Despite their gloom, Canterbury have one hell of an ability to construct mercilessly catchy choruses. This ability manifested itself in Heavy in the Day but here it is refined and honed to powerful effect. Each song is hard-hitting and immediate; they make constructing such hooky melodies look easy . They’re the sort of songs that will unleash themselves all over rock radio stations. With Dark Days, Canterbury have created catchy, accessible rock music that looks to earn commercial success.

The layering of the dual vocalists gives the songs great depth and texture. The vocalists are impressively versatile, bearing the strength to belt out unrelentingly intense choruses, but also to sweetly croon on the mellow closer “Going Nowhere”. This song is a complete change of pace from the rest of the album, with its shimmering guitars and soaring string accompaniment. Lyrics like, ‘this isn’t like the world that I know, I feel like I’ve been stripped of my soul’, create a sense of alienation, from oneself and from the rest of the world.
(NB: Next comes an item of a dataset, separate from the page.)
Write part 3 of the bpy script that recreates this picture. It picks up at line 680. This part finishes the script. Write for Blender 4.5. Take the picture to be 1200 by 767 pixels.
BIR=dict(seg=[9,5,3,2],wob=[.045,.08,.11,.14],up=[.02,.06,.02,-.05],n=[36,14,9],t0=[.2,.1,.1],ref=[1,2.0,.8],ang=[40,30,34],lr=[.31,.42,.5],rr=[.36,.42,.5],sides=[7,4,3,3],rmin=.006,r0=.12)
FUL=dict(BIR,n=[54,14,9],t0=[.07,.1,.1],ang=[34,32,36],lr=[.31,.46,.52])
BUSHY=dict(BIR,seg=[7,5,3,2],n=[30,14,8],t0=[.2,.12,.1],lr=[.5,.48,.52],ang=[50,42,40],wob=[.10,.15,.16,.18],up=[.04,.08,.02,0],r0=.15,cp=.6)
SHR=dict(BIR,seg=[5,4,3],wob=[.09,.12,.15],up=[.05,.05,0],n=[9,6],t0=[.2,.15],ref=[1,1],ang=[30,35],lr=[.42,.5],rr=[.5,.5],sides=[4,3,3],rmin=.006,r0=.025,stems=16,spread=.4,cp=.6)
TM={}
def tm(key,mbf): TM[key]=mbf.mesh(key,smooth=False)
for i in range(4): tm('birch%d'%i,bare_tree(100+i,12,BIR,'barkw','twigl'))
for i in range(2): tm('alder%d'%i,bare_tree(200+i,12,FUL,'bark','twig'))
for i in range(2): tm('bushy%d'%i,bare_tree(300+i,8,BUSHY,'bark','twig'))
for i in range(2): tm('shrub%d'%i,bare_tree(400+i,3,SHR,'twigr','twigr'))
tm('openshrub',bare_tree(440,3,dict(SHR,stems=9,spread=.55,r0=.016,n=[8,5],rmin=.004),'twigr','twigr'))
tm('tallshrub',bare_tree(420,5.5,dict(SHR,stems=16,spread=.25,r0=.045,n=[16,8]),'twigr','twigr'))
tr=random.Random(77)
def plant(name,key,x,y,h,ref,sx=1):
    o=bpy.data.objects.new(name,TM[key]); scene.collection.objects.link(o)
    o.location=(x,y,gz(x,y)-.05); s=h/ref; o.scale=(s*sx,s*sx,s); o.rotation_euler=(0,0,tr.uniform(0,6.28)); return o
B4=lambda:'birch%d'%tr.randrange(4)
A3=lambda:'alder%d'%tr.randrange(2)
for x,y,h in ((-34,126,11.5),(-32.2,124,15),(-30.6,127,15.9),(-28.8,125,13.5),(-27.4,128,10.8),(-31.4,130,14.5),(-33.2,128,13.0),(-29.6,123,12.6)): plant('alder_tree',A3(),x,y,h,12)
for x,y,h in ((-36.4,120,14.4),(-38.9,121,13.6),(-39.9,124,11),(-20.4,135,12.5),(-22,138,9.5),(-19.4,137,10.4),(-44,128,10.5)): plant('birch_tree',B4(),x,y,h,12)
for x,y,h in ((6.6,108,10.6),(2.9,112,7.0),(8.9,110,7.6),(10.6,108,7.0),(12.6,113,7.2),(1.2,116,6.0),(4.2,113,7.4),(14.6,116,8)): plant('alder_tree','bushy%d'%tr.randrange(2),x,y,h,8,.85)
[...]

Contrary to the song’s repetitive nihilism, and the melancholic ambience of the whole album, it ends with hope and positivity for the future (‘we’re going somewhere’). I’m left unsure how to feel about this – it feels a little corny and forced, yet in conflict, simultaneously heartfelt, injecting an uplifting sense of optimism. I suppose the concept that Canterbury are following is that however dark a day may seem, there is always a light at the end of the tunnel.

On the whole though, Dark Days is a strong album, which should see Canterbury affirm their place in the current rock ranks.